(Entries taken from a collection)
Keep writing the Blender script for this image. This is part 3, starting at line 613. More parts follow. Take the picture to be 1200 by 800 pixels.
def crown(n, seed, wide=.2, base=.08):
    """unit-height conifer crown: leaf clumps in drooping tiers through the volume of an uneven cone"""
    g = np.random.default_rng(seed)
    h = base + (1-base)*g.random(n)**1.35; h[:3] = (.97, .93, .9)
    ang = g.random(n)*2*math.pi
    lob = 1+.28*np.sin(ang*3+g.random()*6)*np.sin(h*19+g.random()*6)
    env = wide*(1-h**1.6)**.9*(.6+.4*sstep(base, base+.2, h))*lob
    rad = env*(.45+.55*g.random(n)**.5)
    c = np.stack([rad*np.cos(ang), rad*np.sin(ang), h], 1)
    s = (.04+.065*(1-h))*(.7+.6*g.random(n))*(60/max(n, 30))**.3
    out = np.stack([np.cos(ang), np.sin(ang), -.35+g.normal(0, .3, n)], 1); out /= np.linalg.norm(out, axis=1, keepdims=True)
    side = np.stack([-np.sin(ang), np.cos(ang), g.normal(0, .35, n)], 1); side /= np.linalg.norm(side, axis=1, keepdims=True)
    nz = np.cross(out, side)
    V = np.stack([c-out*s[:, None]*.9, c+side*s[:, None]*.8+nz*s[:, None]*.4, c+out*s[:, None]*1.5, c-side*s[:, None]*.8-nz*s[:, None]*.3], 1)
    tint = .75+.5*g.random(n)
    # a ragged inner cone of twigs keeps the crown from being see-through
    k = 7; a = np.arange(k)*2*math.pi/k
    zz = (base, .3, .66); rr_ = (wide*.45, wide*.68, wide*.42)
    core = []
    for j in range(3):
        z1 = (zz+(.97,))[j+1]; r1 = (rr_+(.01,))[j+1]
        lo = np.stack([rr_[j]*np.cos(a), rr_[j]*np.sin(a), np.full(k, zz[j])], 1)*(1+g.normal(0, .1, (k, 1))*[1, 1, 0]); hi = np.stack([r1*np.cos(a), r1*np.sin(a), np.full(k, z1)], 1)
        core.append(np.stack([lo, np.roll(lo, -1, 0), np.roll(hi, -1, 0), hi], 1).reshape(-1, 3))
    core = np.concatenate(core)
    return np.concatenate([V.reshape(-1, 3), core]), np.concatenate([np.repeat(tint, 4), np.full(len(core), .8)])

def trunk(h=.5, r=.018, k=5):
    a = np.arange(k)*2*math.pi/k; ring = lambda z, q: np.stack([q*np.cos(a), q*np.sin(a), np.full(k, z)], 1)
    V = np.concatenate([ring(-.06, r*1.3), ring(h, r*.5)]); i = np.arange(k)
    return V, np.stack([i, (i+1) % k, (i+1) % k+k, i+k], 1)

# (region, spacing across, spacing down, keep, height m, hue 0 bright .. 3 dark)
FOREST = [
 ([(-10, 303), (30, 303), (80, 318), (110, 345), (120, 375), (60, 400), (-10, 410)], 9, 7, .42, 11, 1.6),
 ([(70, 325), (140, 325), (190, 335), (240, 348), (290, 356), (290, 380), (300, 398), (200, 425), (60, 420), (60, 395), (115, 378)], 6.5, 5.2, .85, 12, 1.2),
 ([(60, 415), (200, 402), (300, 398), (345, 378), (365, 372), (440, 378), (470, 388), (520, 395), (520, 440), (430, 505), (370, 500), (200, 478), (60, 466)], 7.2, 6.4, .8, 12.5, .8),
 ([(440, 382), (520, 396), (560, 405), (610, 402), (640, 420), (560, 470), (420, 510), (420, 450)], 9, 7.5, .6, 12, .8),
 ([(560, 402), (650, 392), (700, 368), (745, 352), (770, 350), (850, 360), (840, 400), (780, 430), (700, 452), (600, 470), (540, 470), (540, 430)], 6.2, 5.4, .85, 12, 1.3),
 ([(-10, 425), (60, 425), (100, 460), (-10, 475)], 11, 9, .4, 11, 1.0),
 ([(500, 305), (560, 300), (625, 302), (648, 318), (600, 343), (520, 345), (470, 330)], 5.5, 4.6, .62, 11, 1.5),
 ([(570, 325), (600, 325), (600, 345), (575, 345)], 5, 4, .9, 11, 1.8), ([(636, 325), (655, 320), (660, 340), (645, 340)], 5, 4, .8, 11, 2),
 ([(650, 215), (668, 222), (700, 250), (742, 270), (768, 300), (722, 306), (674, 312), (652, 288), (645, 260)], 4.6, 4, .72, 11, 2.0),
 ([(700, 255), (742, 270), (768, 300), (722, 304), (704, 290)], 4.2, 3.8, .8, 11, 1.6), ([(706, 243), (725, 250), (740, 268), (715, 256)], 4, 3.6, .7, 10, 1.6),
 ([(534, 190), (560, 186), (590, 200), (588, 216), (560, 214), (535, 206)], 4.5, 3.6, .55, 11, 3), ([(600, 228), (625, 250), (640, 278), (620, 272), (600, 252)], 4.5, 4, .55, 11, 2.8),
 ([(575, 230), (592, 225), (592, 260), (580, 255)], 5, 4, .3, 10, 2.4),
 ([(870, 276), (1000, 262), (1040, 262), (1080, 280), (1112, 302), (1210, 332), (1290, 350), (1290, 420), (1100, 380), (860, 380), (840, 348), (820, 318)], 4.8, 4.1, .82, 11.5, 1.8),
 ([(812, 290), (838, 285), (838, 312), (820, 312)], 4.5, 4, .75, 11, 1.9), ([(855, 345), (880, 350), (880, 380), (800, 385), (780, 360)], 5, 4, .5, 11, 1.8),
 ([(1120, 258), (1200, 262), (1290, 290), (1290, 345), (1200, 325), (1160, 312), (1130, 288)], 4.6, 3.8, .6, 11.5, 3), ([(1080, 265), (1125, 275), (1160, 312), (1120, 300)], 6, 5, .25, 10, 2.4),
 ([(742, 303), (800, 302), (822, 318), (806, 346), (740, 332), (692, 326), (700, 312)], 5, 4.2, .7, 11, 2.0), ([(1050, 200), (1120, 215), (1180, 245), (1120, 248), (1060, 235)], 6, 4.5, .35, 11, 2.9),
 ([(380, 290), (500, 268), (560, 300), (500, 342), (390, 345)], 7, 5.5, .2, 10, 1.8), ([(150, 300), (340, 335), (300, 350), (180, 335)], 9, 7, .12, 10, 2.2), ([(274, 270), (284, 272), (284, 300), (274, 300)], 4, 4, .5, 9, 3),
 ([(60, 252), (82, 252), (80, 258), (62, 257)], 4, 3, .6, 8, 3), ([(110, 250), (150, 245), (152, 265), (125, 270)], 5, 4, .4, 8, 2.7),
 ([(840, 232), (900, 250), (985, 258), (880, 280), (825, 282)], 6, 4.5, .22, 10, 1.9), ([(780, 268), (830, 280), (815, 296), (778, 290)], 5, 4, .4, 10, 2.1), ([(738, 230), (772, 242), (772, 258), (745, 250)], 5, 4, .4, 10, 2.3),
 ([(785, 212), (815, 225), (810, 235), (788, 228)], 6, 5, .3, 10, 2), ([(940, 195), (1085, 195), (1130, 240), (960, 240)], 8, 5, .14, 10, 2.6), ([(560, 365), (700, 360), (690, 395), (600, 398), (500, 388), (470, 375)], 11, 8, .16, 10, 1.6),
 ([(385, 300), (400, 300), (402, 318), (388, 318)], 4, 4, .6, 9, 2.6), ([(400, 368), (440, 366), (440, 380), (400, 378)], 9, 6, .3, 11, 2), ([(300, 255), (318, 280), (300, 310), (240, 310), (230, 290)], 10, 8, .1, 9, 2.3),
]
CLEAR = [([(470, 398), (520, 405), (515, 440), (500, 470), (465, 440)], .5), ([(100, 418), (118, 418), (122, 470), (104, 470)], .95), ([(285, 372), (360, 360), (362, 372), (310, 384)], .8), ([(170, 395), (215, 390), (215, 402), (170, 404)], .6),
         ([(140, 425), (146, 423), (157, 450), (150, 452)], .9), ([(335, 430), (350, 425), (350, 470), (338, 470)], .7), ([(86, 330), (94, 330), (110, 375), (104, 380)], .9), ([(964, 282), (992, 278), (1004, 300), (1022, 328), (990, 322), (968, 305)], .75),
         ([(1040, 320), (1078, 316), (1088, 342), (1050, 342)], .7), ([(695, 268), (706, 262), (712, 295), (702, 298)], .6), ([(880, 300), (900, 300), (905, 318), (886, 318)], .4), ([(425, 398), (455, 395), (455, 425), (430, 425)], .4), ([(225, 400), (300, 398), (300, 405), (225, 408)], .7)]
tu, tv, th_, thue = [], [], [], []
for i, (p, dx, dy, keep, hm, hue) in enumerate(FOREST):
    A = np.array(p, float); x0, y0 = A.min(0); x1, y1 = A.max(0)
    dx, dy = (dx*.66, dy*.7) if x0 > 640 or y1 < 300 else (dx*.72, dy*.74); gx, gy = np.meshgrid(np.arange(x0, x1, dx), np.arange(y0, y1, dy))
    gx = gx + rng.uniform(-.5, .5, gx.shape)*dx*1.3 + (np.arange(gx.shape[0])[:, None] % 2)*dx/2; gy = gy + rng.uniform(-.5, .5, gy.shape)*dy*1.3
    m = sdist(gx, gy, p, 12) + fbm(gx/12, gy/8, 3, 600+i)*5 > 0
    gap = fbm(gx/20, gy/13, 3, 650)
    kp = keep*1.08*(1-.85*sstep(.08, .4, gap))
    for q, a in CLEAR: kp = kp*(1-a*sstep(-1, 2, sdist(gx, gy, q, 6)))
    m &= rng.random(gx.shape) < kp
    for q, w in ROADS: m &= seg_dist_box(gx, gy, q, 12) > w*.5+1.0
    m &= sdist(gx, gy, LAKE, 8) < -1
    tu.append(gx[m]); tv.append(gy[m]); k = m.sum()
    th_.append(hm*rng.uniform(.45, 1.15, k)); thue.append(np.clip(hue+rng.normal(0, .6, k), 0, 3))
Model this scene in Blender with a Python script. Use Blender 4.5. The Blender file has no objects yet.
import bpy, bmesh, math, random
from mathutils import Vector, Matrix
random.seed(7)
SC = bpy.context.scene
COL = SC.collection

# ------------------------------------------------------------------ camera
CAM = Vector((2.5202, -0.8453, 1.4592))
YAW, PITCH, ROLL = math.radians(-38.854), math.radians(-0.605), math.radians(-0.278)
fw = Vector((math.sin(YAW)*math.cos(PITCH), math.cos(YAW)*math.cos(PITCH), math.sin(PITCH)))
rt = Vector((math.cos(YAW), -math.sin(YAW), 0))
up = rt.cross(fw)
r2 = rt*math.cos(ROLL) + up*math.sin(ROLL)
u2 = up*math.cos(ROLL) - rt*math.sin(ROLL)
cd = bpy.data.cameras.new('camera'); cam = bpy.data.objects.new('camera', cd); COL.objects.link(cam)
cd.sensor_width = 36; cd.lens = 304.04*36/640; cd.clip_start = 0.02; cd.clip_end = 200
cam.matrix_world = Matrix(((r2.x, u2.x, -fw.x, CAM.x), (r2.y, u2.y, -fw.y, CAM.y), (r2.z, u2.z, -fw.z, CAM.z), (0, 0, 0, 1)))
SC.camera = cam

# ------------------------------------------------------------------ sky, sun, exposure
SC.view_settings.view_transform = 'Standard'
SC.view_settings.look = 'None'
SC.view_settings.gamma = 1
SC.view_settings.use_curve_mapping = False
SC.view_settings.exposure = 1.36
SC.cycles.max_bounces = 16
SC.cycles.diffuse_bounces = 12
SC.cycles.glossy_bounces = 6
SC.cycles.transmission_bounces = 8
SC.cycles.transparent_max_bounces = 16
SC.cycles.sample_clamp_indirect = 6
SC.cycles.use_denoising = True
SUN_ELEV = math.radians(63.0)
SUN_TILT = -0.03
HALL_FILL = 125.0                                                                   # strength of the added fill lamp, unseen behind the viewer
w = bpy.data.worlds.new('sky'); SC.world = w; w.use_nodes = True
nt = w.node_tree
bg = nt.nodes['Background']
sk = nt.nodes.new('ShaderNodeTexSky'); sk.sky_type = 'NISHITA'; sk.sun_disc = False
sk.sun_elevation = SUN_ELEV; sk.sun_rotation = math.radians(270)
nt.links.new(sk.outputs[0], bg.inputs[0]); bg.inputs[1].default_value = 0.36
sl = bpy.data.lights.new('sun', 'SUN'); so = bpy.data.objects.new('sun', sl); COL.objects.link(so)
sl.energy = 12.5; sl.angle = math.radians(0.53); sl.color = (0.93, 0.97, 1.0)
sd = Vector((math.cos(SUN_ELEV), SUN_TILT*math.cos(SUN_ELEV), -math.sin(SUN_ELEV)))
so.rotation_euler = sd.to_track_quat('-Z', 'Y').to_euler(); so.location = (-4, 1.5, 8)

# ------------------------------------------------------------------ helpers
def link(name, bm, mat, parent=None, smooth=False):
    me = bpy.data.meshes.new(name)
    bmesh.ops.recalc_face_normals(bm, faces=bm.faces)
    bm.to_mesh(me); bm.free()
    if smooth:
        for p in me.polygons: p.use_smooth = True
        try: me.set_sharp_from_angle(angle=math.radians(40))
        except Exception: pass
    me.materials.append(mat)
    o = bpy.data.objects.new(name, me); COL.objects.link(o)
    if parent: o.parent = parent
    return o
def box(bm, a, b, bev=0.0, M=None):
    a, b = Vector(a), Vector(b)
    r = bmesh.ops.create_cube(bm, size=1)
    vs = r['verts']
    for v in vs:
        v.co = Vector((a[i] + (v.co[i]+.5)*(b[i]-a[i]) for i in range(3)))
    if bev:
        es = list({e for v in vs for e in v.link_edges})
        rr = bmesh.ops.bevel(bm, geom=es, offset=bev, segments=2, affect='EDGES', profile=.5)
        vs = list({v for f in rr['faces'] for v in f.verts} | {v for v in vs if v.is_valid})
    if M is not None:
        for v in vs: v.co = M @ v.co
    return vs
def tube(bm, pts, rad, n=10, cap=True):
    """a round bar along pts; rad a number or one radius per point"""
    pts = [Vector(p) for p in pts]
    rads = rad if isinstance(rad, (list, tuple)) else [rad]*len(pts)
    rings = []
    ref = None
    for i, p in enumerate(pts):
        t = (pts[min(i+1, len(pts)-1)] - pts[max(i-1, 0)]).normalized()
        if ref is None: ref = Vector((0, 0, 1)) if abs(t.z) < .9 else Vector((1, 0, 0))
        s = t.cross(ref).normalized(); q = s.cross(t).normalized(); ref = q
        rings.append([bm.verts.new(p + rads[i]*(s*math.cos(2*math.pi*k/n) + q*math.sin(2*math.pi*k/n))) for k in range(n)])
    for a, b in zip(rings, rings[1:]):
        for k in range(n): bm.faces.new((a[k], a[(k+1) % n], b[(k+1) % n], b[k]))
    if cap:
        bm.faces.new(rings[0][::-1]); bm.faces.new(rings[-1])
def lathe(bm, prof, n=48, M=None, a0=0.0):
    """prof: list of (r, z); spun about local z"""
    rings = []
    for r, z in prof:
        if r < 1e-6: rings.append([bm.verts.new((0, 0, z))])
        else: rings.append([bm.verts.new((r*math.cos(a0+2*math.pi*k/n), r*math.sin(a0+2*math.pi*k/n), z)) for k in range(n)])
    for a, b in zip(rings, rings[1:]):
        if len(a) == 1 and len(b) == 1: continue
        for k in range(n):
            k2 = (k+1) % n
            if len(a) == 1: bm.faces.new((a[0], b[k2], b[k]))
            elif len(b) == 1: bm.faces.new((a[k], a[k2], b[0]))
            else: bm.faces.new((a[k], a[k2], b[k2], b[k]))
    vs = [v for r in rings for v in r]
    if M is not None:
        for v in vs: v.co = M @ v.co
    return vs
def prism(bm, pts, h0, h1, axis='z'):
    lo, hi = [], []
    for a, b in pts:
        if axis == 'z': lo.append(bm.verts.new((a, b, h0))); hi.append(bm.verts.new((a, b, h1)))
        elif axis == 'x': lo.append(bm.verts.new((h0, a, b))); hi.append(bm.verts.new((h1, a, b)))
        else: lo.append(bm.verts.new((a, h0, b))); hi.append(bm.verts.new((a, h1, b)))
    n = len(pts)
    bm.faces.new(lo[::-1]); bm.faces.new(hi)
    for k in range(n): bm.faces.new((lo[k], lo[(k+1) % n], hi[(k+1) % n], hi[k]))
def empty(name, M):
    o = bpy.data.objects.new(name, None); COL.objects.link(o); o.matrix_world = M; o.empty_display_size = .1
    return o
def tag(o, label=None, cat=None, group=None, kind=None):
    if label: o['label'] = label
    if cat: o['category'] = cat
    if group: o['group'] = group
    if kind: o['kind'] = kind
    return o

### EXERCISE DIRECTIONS
Print the lines from the line containing "Model this scene" to the line containing "SC.camera = cam", both ends included, exactly and with nothing added.

### EXERCISE RESPONSE
Model this scene in Blender with a Python script. Use Blender 4.5. The Blender file has no objects yet.
import bpy, bmesh, math, random
from mathutils import Vector, Matrix
random.seed(7)
SC = bpy.context.scene
COL = SC.collection

# ------------------------------------------------------------------ camera
CAM = Vector((2.5202, -0.8453, 1.4592))
YAW, PITCH, ROLL = math.radians(-38.854), math.radians(-0.605), math.radians(-0.278)
fw = Vector((math.sin(YAW)*math.cos(PITCH), math.cos(YAW)*math.cos(PITCH), math.sin(PITCH)))
rt = Vector((math.cos(YAW), -math.sin(YAW), 0))
up = rt.cross(fw)
r2 = rt*math.cos(ROLL) + up*math.sin(ROLL)
u2 = up*math.cos(ROLL) - rt*math.sin(ROLL)
cd = bpy.data.cameras.new('camera'); cam = bpy.data.objects.new('camera', cd); COL.objects.link(cam)
cd.sensor_width = 36; cd.lens = 304.04*36/640; cd.clip_start = 0.02; cd.clip_end = 200
cam.matrix_world = Matrix(((r2.x, u2.x, -fw.x, CAM.x), (r2.y, u2.y, -fw.y, CAM.y), (r2.z, u2.z, -fw.z, CAM.z), (0, 0, 0, 1)))
SC.camera = cam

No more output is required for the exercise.